The reason why missional language was developed is that many Christians in the Western Hemisphere have become inward and forgotten this outward dimension of Christian discipleship, he said.

“Being a Christian means that there is an inherent, intentional calling of every follower of Jesus to live under the reign of God in every area of their lives: home, work, and public spaces.”

The conference featured a range of speakers examining God’s call in all these spheres. Particular emphasis was placed on the creative ways Christians in diverse contexts in Latin America, Western Europe and North America are participating in God’s mission.

Ida Kaastra-Mutoigo, director of World Renew in Canada, discussed community development; Eric Jacobsen explored practical ways of analyzing the environment of the neighborhoods around our churches; Christopher Wright looked at Old Testament models of mission for God’s people, and Ruth Padilla DeBorst, a Christian Reformed World Missions missionary and general secretary of the Latin American Theological Fellowship, called for a more careful approach to ministering across cultural divides.

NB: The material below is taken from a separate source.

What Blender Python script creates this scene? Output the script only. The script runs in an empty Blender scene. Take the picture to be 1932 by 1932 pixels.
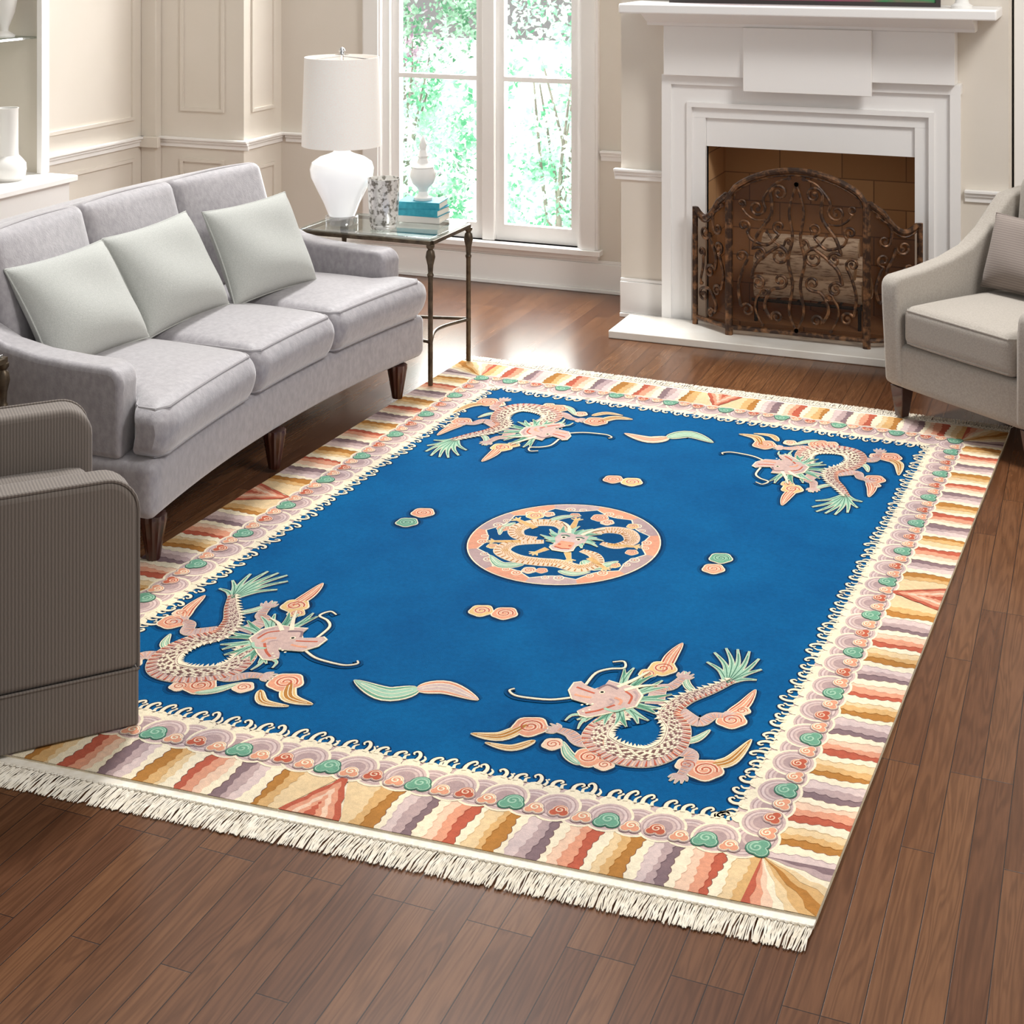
import bpy, math, random
import numpy as np
from mathutils import Vector, Matrix
random.seed(4)
PI=math.pi; R=math.radians
C=bpy.context.scene.collection
# ---------------------------------------------------------------- camera model
F=2800.0; H=1.85; Y0=-125.0; YAW=R(22); cs,sn=math.cos(YAW),math.sin(YAW)
def P(px,py,h=0.0):
    D=py-Y0; s=H-h; Z=F*s/D; X=(px-966)*s/D
    return (X*cs-Z*sn, X*sn+Z*cs)
# ---------------------------------------------------------------- materials
def lin(c):
    return tuple((v/255/12.92 if v/255<=0.04045 else ((v/255+0.055)/1.055)**2.4) for v in c[:3])+(1,)
def mat(name,c,rough=.6,c2=None,scale=20,bump=0,bscale=200,metal=0,sheen=0,stretch=None,detail=4,coat=0,emit=0,spec=.5,lo=.35,hi=.65):
    m=bpy.data.materials.new(name); m.use_nodes=True; nt=m.node_tree; b=nt.nodes['Principled BSDF']
    b.inputs['Base Color'].default_value=lin(c); b.inputs['Roughness'].default_value=rough; b.inputs['Metallic'].default_value=metal
    b.inputs['Sheen Weight'].default_value=sheen; b.inputs['Coat Weight'].default_value=coat; b.inputs['Specular IOR Level'].default_value=spec
    tc=nt.nodes.new('ShaderNodeTexCoord'); mp=nt.nodes.new('ShaderNodeMapping'); nt.links.new(tc.outputs['Object'],mp.inputs[0])
    if stretch: mp.inputs['Scale'].default_value=stretch
    if c2:
        n=nt.nodes.new('ShaderNodeTexNoise'); n.inputs['Scale'].default_value=scale; n.inputs['Detail'].default_value=detail
        nt.links.new(mp.outputs[0],n.inputs[0]); r=nt.nodes.new('ShaderNodeValToRGB')
        r.color_ramp.elements[0].position=lo; r.color_ramp.elements[1].position=hi
        r.color_ramp.elements[0].color=lin(c); r.color_ramp.elements[1].color=lin(c2)
        nt.links.new(n.outputs['Fac'],r.inputs[0]); nt.links.new(r.outputs[0],b.inputs['Base Color'])
        if emit: nt.links.new(r.outputs[0],b.inputs['Emission Color'])
    elif emit: b.inputs['Emission Color'].default_value=lin(c)
    b.inputs['Emission Strength'].default_value=emit
    if bump:
        n2=nt.nodes.new('ShaderNodeTexNoise'); n2.inputs['Scale'].default_value=bscale; n2.inputs['Detail'].default_value=3
        nt.links.new(mp.outputs[0],n2.inputs[0]); bp=nt.nodes.new('ShaderNodeBump'); bp.inputs['Strength'].default_value=bump; bp.inputs['Distance'].default_value=.003
        nt.links.new(n2.outputs['Fac'],bp.inputs['Height']); nt.links.new(bp.outputs[0],b.inputs['Normal'])
    return m
def stripe_mat(name,c,c2,scale,axis='X',rough=.85,bump=.12):
    m=bpy.data.materials.new(name); m.use_nodes=True; nt=m.node_tree; b=nt.nodes['Principled BSDF']; b.inputs['Roughness'].default_value=rough
    b.inputs['Sheen Weight'].default_value=.15
    tc=nt.nodes.new('ShaderNodeTexCoord'); w=nt.nodes.new('ShaderNodeTexWave'); w.bands_direction=axis; w.inputs['Scale'].default_value=scale
    w.inputs['Distortion'].default_value=.8; w.inputs['Detail'].default_value=3; w.inputs['Detail Scale'].default_value=2
    nt.links.new(tc.outputs['Object'],w.inputs[0]); r=nt.nodes.new('ShaderNodeValToRGB'); r.color_ramp.elements[0].color=lin(c); r.color_ramp.elements[1].color=lin(c2)
    nt.links.new(w.outputs['Fac'],r.inputs[0]); nt.links.new(r.outputs[0],b.inputs['Base Color'])
    bp=nt.nodes.new('ShaderNodeBump'); bp.inputs['Strength'].default_value=bump; bp.inputs['Distance'].default_value=.001
    nt.links.new(w.outputs['Fac'],bp.inputs['Height']); nt.links.new(bp.outputs[0],b.inputs['Normal'])
    return m
M={}
M['wall']=mat('wall_paint',(224,216,204),.7,(227,219,208),3)
M['trim']=mat('white_trim_paint',(245,243,240),.4)
M['white']=mat('white_gloss_paint',(245,243,241),.35)
M['stone']=mat('pale_marble',(242,239,232),.25,(234,228,218),6)
M['velvet']=mat('silver_grey_velvet',(146,141,145),.5,(166,161,164),60,.25,220,sheen=.75,detail=14,lo=.34,hi=.68,stretch=(1,1,.6))
M['pipe']=mat('grey_piping',(164,160,162),.8)
M['pillow']=mat('woven_pillow_cloth',(178,180,175),.9,(192,193,188),260,.35,420,sheen=.15)
M['linen']=mat('greige_linen',(160,152,142),.9,(172,164,154),160,.3,350,sheen=.2)
M['lumbar']=stripe_mat('taupe_stripe_silk',(122,110,103),(140,128,120),35,'Z')
M['chairfab']=stripe_mat('taupe_corded_fabric',(98,89,82),(124,114,106),40,'Y',bump=.15)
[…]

"God has called his church to play an integral part in his mission in the world. Given this reality, the seminary exists to help support churches desiring to be faithful participants in God’s mission by nurturing Christian leaders to embody a deep and winsome Reformed theology and missiology in the contexts to which God calls them,” said Willson.

The IGCPR, he said. “seeks to be a critical link between academia and the church, enabling the seminary to learn from the needs of the church so that it can provide theological resources to help the church address the pressing issues in our world today."